#palmoil
Malaysian palm oil futures rose to their highest in two months on tight physical supplies of the tropical oil and as competing vegetable oils on China's Dalian Commodity Exchange also gained.
Benchmark palm oil futures for October delivery on the Bursa Malaysia Derivatives Exchange were up 1.1% at RM2,466 (US$612) per tonne on Tuesday evening.
Palm earlier hit an intraday high of RM2,490, its highest since June 15, and charted a seventh winning session out of the past eight.
Traded volumes stood at 40,029 lots of 25 tonnes each at the end of the trading day, below the 2015 average of 44,600.
"There's some nearby tightness in the market," said a futures trader in Kuala Lumpur, attributing it to better demand.
"There's slower growth in production also."
A Reuters poll forecast Malaysia's palm oil output for July to grow 3.8% month-on-month to 1.59 million tonnes, it's strongest production levels since November but the weakest level for July since 2010.
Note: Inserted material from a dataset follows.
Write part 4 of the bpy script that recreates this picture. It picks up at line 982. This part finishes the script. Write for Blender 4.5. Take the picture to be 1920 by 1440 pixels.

Palm oil seasonally sees output rise during the second and third quarters of the year. However, dry weather caused by the El Nino weather phenomenon earlier this year has limited palm fruit yields and lowered output across Indonesia and Malaysia. The weather event brings scorching heat across Southeast Asia, damaging crops and lowering yield.
The poll had also forecast Malaysia's shipments to rise 13.9% from June to 1.29 million tonnes, in line with export data from cargo surveyors.
Societe Generale de Surveillance reported a 15.4% rise for the full month of July, while Intertek Testing Services showed a 12.7% gain in exports.
Official government data from the Malaysia Palm Oil Board is scheduled for release on Wednesday, after 0430 GMT.
Palm was also supported by stronger rival oils on the Dalian Commodity Exchange. It's January soybean oil contract was up 1.5%, while the January contract for refined, bleached and deodorized palm olein surged 2.5%.
In other related vegetable oils, the Chicago Board of Trade soybean oil contract for December was up 0.2%.